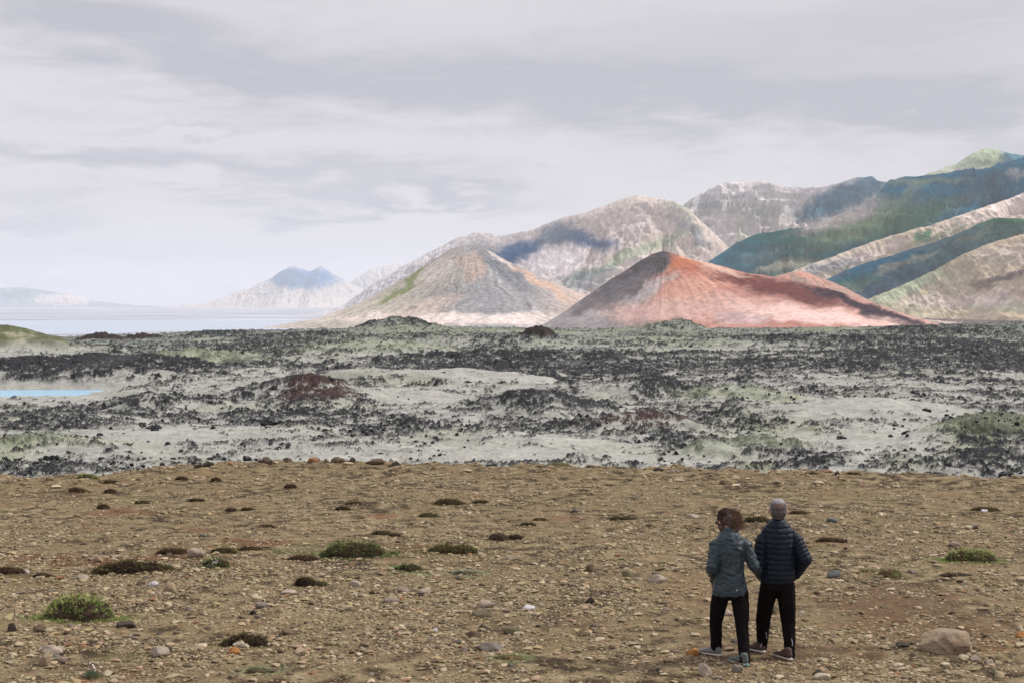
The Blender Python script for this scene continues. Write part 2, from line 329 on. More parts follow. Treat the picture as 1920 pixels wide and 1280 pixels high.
# low rise in front of the slopes, right of the red cone
ridge_hill('hills', [(1580, 606, 1900), (1660, 599, 1900), (1760, 597, 1900), (1860, 600, 1900), (1960, 602, 1900), (2100, 606, 1900)], -30, [(1600, c['slate']), (1760, (.15, .12, .11)), (1900, (.12, .10, .10))], [(1760, 604, 40, 3, 0, c['pale'], .6)], 28, slope=.2, gsc=40, nr=60)

cone_hill('volcanic_cone', (880, 459), 2300, [(862, 462), (845, 467), (800, 497), (740, 534), (680, 567), (600, 597), (520, 610), (430, 622), (300, 632)], [(897, 461), (912, 468), (950, 489), (1000, 512), (1050, 535), (1092, 552), (1150, 578), (1230, 603), (1350, 632)], -31,
          [(500, (.48, .43, .39)), (700, (.42, .38, .31)), (820, (.33, .30, .26)), (900, (.26, .26, .26)), (1000, (.29, .28, .28)), (1080, (.42, .34, .30))],
          [(745, 545, 50, 7, 38, (.16, .19, .07), .9), (780, 522, 40, 5, 36, (.18, .20, .08), .8), (830, 500, 40, 16, 40, c['tan'], .7), (900, 560, 120, 28, 0, (.22, .22, .23), .7), (940, 505, 70, 14, -35, (.13, .14, .16), .8), (885, 500, 22, 30, 0, (.38, .28, .23), .7),
           (1020, 535, 80, 8, -28, (.48, .33, .25), .85), (900, 470, 30, 9, -20, (.20, .20, .20), .7), (870, 598, 220, 14, 0, c['pale'], .8), (640, 612, 120, 10, 0, (.30, .27, .25), .6), (930, 480, 40, 4, -40, c['pale'], .6), (800, 575, 70, 14, 20, (.45, .36, .31), .6)], 31, pw=1.0, streak=.42)
cone_hill('mountain', (1500, 508), 2000, [(1480, 511), (1450, 520), (1410, 540), (1350, 575), (1280, 605)], [(1520, 514), (1560, 530), (1610, 556), (1660, 580), (1720, 600), (1800, 610)], -31,
          [(1400, (.42, .22, .17)), (1520, (.40, .24, .19)), (1650, (.33, .22, .18))], [(1510, 535, 40, 12, -35, (.24, .20, .17), .8), (1600, 570, 70, 10, -28, (.26, .22, .18), .7), (1490, 512, 30, 6, 0, c['red'], .7)], 33, streak=.4, rr=220, ta=360)
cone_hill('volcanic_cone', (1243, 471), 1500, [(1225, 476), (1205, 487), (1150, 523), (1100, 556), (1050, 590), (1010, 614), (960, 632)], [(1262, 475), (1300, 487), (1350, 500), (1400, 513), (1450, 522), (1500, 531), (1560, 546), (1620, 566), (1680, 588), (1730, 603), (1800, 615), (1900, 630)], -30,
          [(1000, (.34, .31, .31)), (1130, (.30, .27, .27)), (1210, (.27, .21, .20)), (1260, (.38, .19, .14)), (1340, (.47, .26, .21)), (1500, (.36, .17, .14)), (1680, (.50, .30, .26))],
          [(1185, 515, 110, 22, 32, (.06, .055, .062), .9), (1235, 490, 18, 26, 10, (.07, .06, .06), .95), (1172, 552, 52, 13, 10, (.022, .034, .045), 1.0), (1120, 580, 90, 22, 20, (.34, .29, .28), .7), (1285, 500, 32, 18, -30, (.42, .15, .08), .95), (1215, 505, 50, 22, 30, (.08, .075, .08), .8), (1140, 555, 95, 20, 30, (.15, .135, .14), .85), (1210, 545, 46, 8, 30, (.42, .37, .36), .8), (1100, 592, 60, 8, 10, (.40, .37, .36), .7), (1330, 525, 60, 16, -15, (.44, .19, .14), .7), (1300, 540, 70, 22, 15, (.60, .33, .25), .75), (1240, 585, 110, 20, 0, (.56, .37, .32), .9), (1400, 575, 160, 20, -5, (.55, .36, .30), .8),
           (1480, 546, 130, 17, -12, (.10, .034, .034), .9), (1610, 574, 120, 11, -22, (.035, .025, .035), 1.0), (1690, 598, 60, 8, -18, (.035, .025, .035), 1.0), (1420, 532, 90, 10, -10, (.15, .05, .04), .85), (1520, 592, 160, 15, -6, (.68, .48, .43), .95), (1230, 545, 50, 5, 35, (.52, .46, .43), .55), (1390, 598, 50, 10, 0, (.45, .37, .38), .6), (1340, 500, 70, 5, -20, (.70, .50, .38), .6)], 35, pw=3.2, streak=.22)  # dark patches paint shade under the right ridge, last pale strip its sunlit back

# ------------------------------------------------------------------ lava field
MOUNDS = [  # px, D, height, rx, ry (m), rock, tint index
    (740, 640, 5.6, 15, 16, .55, 0), (700, 650, 2.6, 14, 12, .5, 0), (790, 640, 2.4, 12, 12, .4, 0), (1010, 500, 4.6, 9, 9, 1.6, 1), (1275, 650, 5.6, 15, 14, .45, 0), (1190, 660, 2.0, 18, 12, .2, 2),
    (188, 590, 3.4, 14, 12, 1.4, 1), (268, 620, 3.2, 12, 10, 1.2, 1), (-20, 335, 6.2, 22, 16, -2.0, 3), (390, 560, 2.6, 24, 18, .6, 0), (560, 520, 2.2, 26, 18, .5, 0),
    (700, 330, 3.2, 20, 18, -.2, 2), (360, 300, 2.0, 16, 14, -.3, 2), (180, 262, 1.6, 20, 10, .5, 0), (1180, 190, 2.3, 12, 12, .45, 0), (1010, 160, 1.8, 7, 8, .6, 0), (610, 172, .3, 6, 8, .8, 4), (560, 180, 1.5, 8, 7, .7, 0),
    (840, 210, 1.8, 18, 10, -.9, 0), (1210, 135, 1.3, 6, 5, .1, 4), (1400, 178, 1.2, 9, 9, .3, 2), (1600, 150, 1.5, 14, 9, -1.0, 0), (1860, 128, 1.4, 6, 6, .8, 2), (300, 165, 1.3, 8, 7, .5, 0), (60, 120, .9, 8, 6, .4, 2),
    (1000, 300, 1.6, 22, 12, .5, 0), (1500, 420, 1.8, 40, 20, .5, 0), (1760, 560, 2.2, 40, 24, .5, 0), (1560, 640, 1.8, 26, 20, .2, 2), (900, 420, 2.0, 26, 16, .3, 0), (960, 620, 1.3, 30, 20, .1, 2), (1380, 700, 1.2, 24, 16, .2, 0), (1120, 110, .5, 6, 3, -.5, 0), (1330, 112, .7, 3, 3, .2, 2), (1450, 118, .7, 4, 3, .4, 2)]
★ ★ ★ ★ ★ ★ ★
WHAT THIS TASK INVOLVES
Write out the whole listing exactly, and drop the pictures.

EXERCISE SOLUTION
The Blender Python script for this scene continues. Write part 2, from line 329 on. More parts follow. Treat the picture as 1920 pixels wide and 1280 pixels high.
# low rise in front of the slopes, right of the red cone
ridge_hill('hills', [(1580, 606, 1900), (1660, 599, 1900), (1760, 597, 1900), (1860, 600, 1900), (1960, 602, 1900), (2100, 606, 1900)], -30, [(1600, c['slate']), (1760, (.15, .12, .11)), (1900, (.12, .10, .10))], [(1760, 604, 40, 3, 0, c['pale'], .6)], 28, slope=.2, gsc=40, nr=60)

cone_hill('volcanic_cone', (880, 459), 2300, [(862, 462), (845, 467), (800, 497), (740, 534), (680, 567), (600, 597), (520, 610), (430, 622), (300, 632)], [(897, 461), (912, 468), (950, 489), (1000, 512), (1050, 535), (1092, 552), (1150, 578), (1230, 603), (1350, 632)], -31,
          [(500, (.48, .43, .39)), (700, (.42, .38, .31)), (820, (.33, .30, .26)), (900, (.26, .26, .26)), (1000, (.29, .28, .28)), (1080, (.42, .34, .30))],
          [(745, 545, 50, 7, 38, (.16, .19, .07), .9), (780, 522, 40, 5, 36, (.18, .20, .08), .8), (830, 500, 40, 16, 40, c['tan'], .7), (900, 560, 120, 28, 0, (.22, .22, .23), .7), (940, 505, 70, 14, -35, (.13, .14, .16), .8), (885, 500, 22, 30, 0, (.38, .28, .23), .7),
           (1020, 535, 80, 8, -28, (.48, .33, .25), .85), (900, 470, 30, 9, -20, (.20, .20, .20), .7), (870, 598, 220, 14, 0, c['pale'], .8), (640, 612, 120, 10, 0, (.30, .27, .25), .6), (930, 480, 40, 4, -40, c['pale'], .6), (800, 575, 70, 14, 20, (.45, .36, .31), .6)], 31, pw=1.0, streak=.42)
cone_hill('mountain', (1500, 508), 2000, [(1480, 511), (1450, 520), (1410, 540), (1350, 575), (1280, 605)], [(1520, 514), (1560, 530), (1610, 556), (1660, 580), (1720, 600), (1800, 610)], -31,
          [(1400, (.42, .22, .17)), (1520, (.40, .24, .19)), (1650, (.33, .22, .18))], [(1510, 535, 40, 12, -35, (.24, .20, .17), .8), (1600, 570, 70, 10, -28, (.26, .22, .18), .7), (1490, 512, 30, 6, 0, c['red'], .7)], 33, streak=.4, rr=220, ta=360)
cone_hill('volcanic_cone', (1243, 471), 1500, [(1225, 476), (1205, 487), (1150, 523), (1100, 556), (1050, 590), (1010, 614), (960, 632)], [(1262, 475), (1300, 487), (1350, 500), (1400, 513), (1450, 522), (1500, 531), (1560, 546), (1620, 566), (1680, 588), (1730, 603), (1800, 615), (1900, 630)], -30,
          [(1000, (.34, .31, .31)), (1130, (.30, .27, .27)), (1210, (.27, .21, .20)), (1260, (.38, .19, .14)), (1340, (.47, .26, .21)), (1500, (.36, .17, .14)), (1680, (.50, .30, .26))],
          [(1185, 515, 110, 22, 32, (.06, .055, .062), .9), (1235, 490, 18, 26, 10, (.07, .06, .06), .95), (1172, 552, 52, 13, 10, (.022, .034, .045), 1.0), (1120, 580, 90, 22, 20, (.34, .29, .28), .7), (1285, 500, 32, 18, -30, (.42, .15, .08), .95), (1215, 505, 50, 22, 30, (.08, .075, .08), .8), (1140, 555, 95, 20, 30, (.15, .135, .14), .85), (1210, 545, 46, 8, 30, (.42, .37, .36), .8), (1100, 592, 60, 8, 10, (.40, .37, .36), .7), (1330, 525, 60, 16, -15, (.44, .19, .14), .7), (1300, 540, 70, 22, 15, (.60, .33, .25), .75), (1240, 585, 110, 20, 0, (.56, .37, .32), .9), (1400, 575, 160, 20, -5, (.55, .36, .30), .8),
           (1480, 546, 130, 17, -12, (.10, .034, .034), .9), (1610, 574, 120, 11, -22, (.035, .025, .035), 1.0), (1690, 598, 60, 8, -18, (.035, .025, .035), 1.0), (1420, 532, 90, 10, -10, (.15, .05, .04), .85), (1520, 592, 160, 15, -6, (.68, .48, .43), .95), (1230, 545, 50, 5, 35, (.52, .46, .43), .55), (1390, 598, 50, 10, 0, (.45, .37, .38), .6), (1340, 500, 70, 5, -20, (.70, .50, .38), .6)], 35, pw=3.2, streak=.22)  # dark patches paint shade under the right ridge, last pale strip its sunlit back

# ------------------------------------------------------------------ lava field
MOUNDS = [  # px, D, height, rx, ry (m), rock, tint index
    (740, 640, 5.6, 15, 16, .55, 0), (700, 650, 2.6, 14, 12, .5, 0), (790, 640, 2.4, 12, 12, .4, 0), (1010, 500, 4.6, 9, 9, 1.6, 1), (1275, 650, 5.6, 15, 14, .45, 0), (1190, 660, 2.0, 18, 12, .2, 2),
    (188, 590, 3.4, 14, 12, 1.4, 1), (268, 620, 3.2, 12, 10, 1.2, 1), (-20, 335, 6.2, 22, 16, -2.0, 3), (390, 560, 2.6, 24, 18, .6, 0), (560, 520, 2.2, 26, 18, .5, 0),
    (700, 330, 3.2, 20, 18, -.2, 2), (360, 300, 2.0, 16, 14, -.3, 2), (180, 262, 1.6, 20, 10, .5, 0), (1180, 190, 2.3, 12, 12, .45, 0), (1010, 160, 1.8, 7, 8, .6, 0), (610, 172, .3, 6, 8, .8, 4), (560, 180, 1.5, 8, 7, .7, 0),
    (840, 210, 1.8, 18, 10, -.9, 0), (1210, 135, 1.3, 6, 5, .1, 4), (1400, 178, 1.2, 9, 9, .3, 2), (1600, 150, 1.5, 14, 9, -1.0, 0), (1860, 128, 1.4, 6, 6, .8, 2), (300, 165, 1.3, 8, 7, .5, 0), (60, 120, .9, 8, 6, .4, 2),
    (1000, 300, 1.6, 22, 12, .5, 0), (1500, 420, 1.8, 40, 20, .5, 0), (1760, 560, 2.2, 40, 24, .5, 0), (1560, 640, 1.8, 26, 20, .2, 2), (900, 420, 2.0, 26, 16, .3, 0), (960, 620, 1.3, 30, 20, .1, 2), (1380, 700, 1.2, 24, 16, .2, 0), (1120, 110, .5, 6, 3, -.5, 0), (1330, 112, .7, 3, 3, .2, 2), (1450, 118, .7, 4, 3, .4, 2)]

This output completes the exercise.